The opening is as smartly cosmopolitan, as light-headed yet weighty, as any this century. You negotiate your way past the five grey-green steel cylinder and half-disc towers of Anthony Caro’s “Promenade” in the courtyard, hit Jeff Koons’s glimmering, fantasy-blue giant stainless steel “Cracked Egg” in the central hall, and emerge in Gallery I into a gravely compelling memorial show of paintings by R.B. Kitaj. Three significant, controversial artists – shapers respectively of abstract sculpture, post-pop installation and the renaissance of figurative painting – thus immediately clash in your mind and remain as markers as you progress through a show whose raggle-taggle hang deliberately resists theories or schools.

Tony Cragg's bronze 'Slanted Faces'
slanted faces sculpture © Financial Times

Like Max Beckmann or Chagall, the American-British Kitaj is an uneasy artist against whom accusations of “literary” or anecdotal painting never quite go away, in spite of his outstanding draughtsmanship, rich surfaces and translucent colour.
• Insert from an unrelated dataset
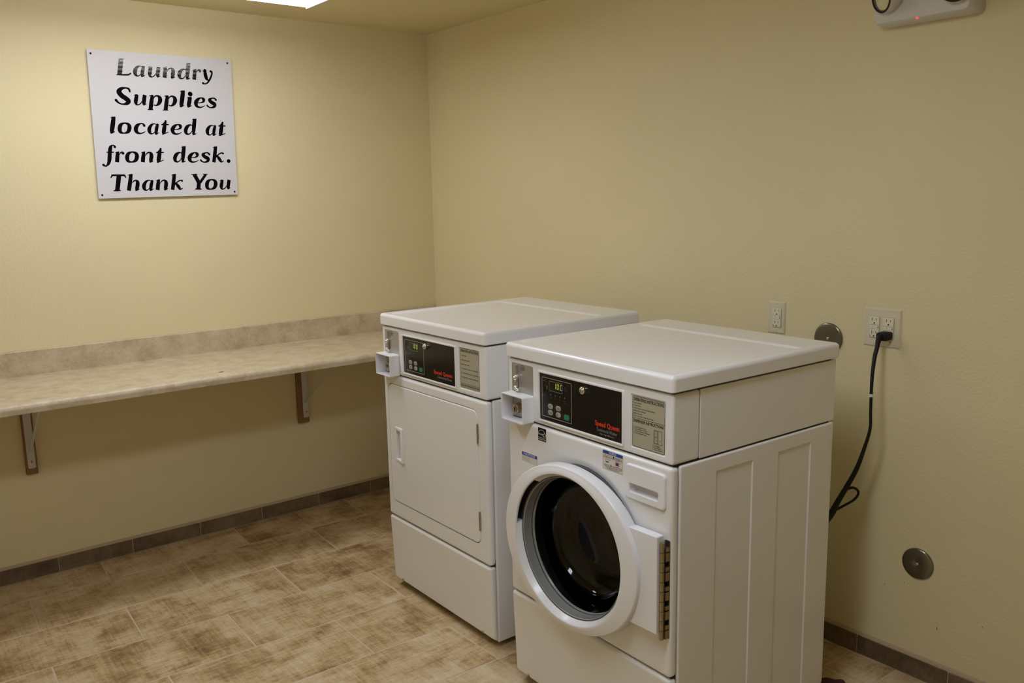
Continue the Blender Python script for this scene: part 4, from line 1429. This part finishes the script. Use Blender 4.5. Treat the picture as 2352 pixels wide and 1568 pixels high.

The work here is fraught with intellectual interest: the politically charged “Juan de la Cruz”; the monumental contemporary history painting “Pacific Coast Highway”; the masterly portrait “The Jewish Rider”, whose references to Rembrandt offset the narrative of a comfortable train ride, with oblique view of burning chimney and cross, retracing earlier Jewish rail journeys to hell. Gracefully installed by Marco Livingstone, this display alone makes the Summer Exhibition worth visiting.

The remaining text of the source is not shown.